Most importantly, emerging markets these days realise – as Indonesia’s president, Joko Widodo, noted at the IMF/World Bank annual meetings in Bali — that retreating behind protected national borders would fail as a policy anyway. This would, said the president, only push consumers offshore and drive economic activity into cyberspace where the authorities would have no idea what was happening.

Comparing the current disruption in payments with the first internet revolution 25 years ago in the US, Mr Widodo said a “light-touch safe harbour” approach had worked then and was appropriate now. It was important not to overly restrict entrepreneurs, he said.

He was speaking at the launch of the Bali Fintech Agenda, a set of 12 policy elements put forward by the IMF/World Bank to guide governments in gaining the benefits of fintech while managing the risks.

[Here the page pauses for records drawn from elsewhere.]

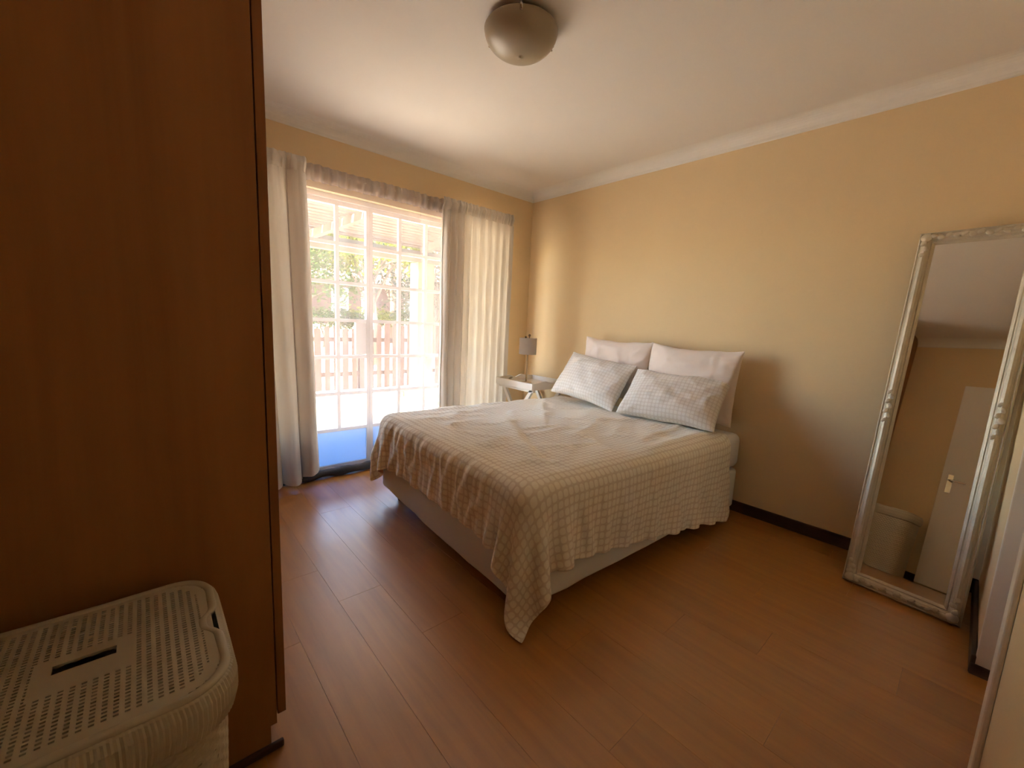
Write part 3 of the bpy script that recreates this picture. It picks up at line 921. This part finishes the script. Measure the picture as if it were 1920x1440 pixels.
# ------------------------------------------------------------------ leaning mirror
mo = Vector((-0.390, -2.905, 0.0))
mw = Vector((-0.100, -0.995, 0)).normalized()
MWID, MLEN = 0.425, 1.80
lean = math.asin(0.325 / MLEN)
perp = Vector((-mw.y, mw.x, 0))           # towards the wall (+x)
if perp.x < 0: perp = -perp
mu = (perp * math.sin(lean) + Vector((0, 0, math.cos(lean)))).normalized()
mn_ = mw.cross(mu)
if mn_.x > 0: mn_ = -mn_                  # faces into the room
def MT(q):                                # (along width, along height, out of face)
    return tuple(mo + mw * q[0] + mu * q[1] + mn_ * q[2])
mi = thing('leaning_mirror', tuple(mo + mw * MWID / 2), 'tall champagne-framed mirror leaning against the wall', 'mirror')
FW = 0.062
fp = [(0.0, 0.0), (0.0, 0.016), (0.005, 0.021), (0.010, 0.017), (0.014, 0.018), (0.020, 0.027), (0.029, 0.031), (0.038, 0.027), (0.043, 0.017), (0.047, 0.014), (0.051, 0.016), (0.056, 0.013), (FW, 0.006), (FW, 0.0)]
cs = [(0, 0), (MWID, 0), (MWID, MLEN), (0, MLEN)]
din = [(1, 1), (-1, 1), (-1, -1), (1, -1)]
for i in range(4):
    j = (i + 1) % 4
    b = MB()
    n = len(fp)
    for k in (i, j):
        for d, h in fp:
            b.v.append(MT((cs[k][0] + din[k][0] * d, cs[k][1] + din[k][1] * d, h)))
    for q in range(n):
        r = (q + 1) % n
        b.f.append((q, r, n + r, n + q))
    b.build('frame_rail' if i % 2 == 0 else 'frame_stile', 'champagne', mi)
b = MB(); b.v = [MT(q) for q in ((FW - 0.006, FW - 0.006, 0.006), (MWID - FW + 0.006, FW - 0.006, 0.006), (MWID - FW + 0.006, MLEN - FW + 0.006, 0.006), (FW - 0.006, MLEN - FW + 0.006, 0.006))]; b.f = [(0, 1, 2, 3)]
b.build('mirror_glass', 'mirror', mi)
b = box(0.004, MWID - 0.004, 0.004, MLEN - 0.004, -0.006, 0.0, MT); b.build('backing', 'skirt', mi)
# carved ornaments: scrolls at the corners, along the head and half way up the stiles
def blob(c, rx, ry, rz, ang=0):
    b = MB()
    P = []
    for i in range(12):
        for j in range(7):
            a = 2 * PI * i / 12; e = -PI / 2 + PI * j / 6
            x = rx * math.cos(e) * math.cos(a); y = ry * math.cos(e) * math.sin(a); z = rz * math.sin(e)
            P.append(MT((c[0] + x * math.cos(ang) - y * math.sin(ang), c[1] + x * math.sin(ang) + y * math.cos(ang), c[2] + z)))
    return b.grid(P, 12, 7, closeu=True)
def cluster(name, items):
    b = MB()
    for c, rx, ry, rz, ang in items:
        k = blob(c, rx, ry, rz, ang); n = len(b.v)
        b.v += k.v; b.f += [tuple(n + q for q in f) for f in k.f]
    b.build(name, 'champagne', mi, smooth=True)
f2 = FW * 0.47
for (px, py, sx, sy) in ((f2, f2, 1, 1), (MWID - f2, f2, -1, 1), (MWID - f2, MLEN - f2, -1, -1), (f2, MLEN - f2, 1, -1)):
    it = [((px, py, 0.029), 0.022, 0.022, 0.007, 0)]
    for k in range(1, 4):
        it.append(((px + sx * 0.026 * k, py + sy * 0.006 * (-1) ** k, 0.029), 0.016 - 0.002 * k, 0.012, 0.007 - 0.001 * k, 0.5 * (-1) ** k))
        it.append(((px + sx * 0.006 * (-1) ** k, py + sy * 0.028 * k, 0.029), 0.012, 0.017 - 0.002 * k, 0.007 - 0.001 * k, 0.5 * (-1) ** k))
    cluster('corner_ornament', it)
for px in (f2, MWID - f2):
    py = MLEN * 0.51
    it = []
    for k in range(-3, 4):
        it.append(((px + 0.006 * (-1) ** k, py + 0.024 * k, 0.030), 0.012 - 0.0015 * abs(k), 0.014, 0.005 - 0.0008 * abs(k), 0.6 * (-1) ** k))
    cluster('stile_ornament', it)
for py in (f2, MLEN - f2):
    it = []
    for k in range(-3, 4):
        it.append(((MWID / 2 + 0.026 * k, py + 0.005 * (-1) ** k, 0.030), 0.014, 0.012 - 0.0015 * abs(k), 0.005 - 0.0008 * abs(k), 0.6 * (-1) ** k))
    cluster('rail_ornament', it)

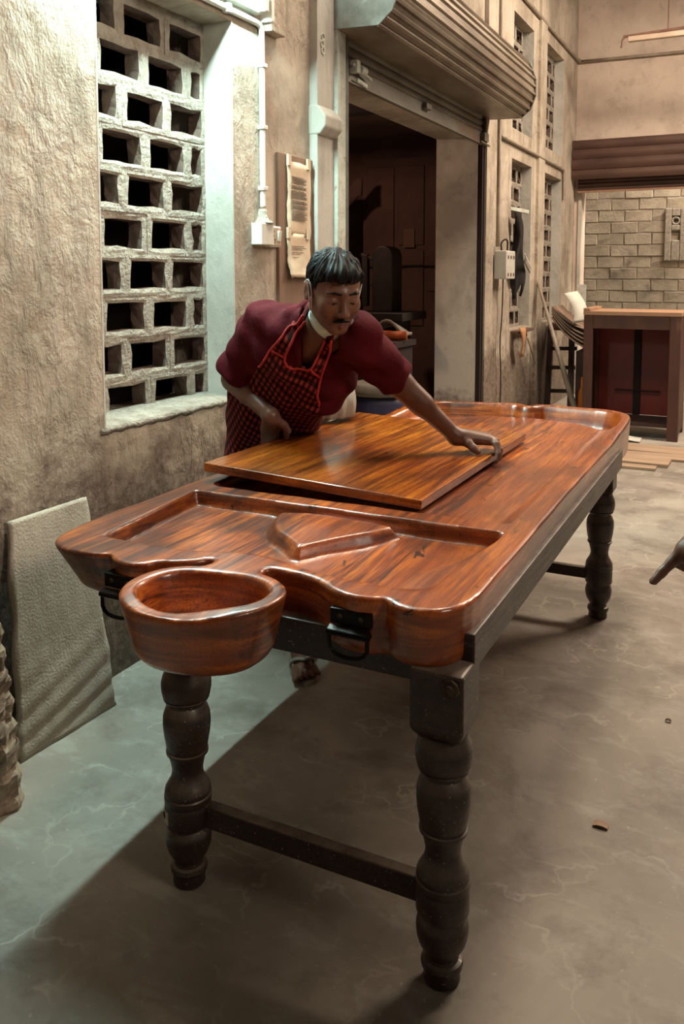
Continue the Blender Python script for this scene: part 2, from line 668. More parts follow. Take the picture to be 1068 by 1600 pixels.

But not everyone is sold on the idea of applying light touch regulation to fintechs. Both Bank of England governor Mark Carney and IMF managing director Christine Lagarde used the description “proportionate” in a panel discussion on the Bali Fintech Agenda.

“I am a little bit concerned when I hear talk about light touch because it reminds me of the soft-touch regulation we had just before the crisis in 2008,” said Ms Lagarde.

The important thing about the Bali Fintech Agenda is that the discussion about regulation, financial inclusion and fair competition (with existing banks, for example) is happening as the sector develops rather than waiting until it is too big to restrain.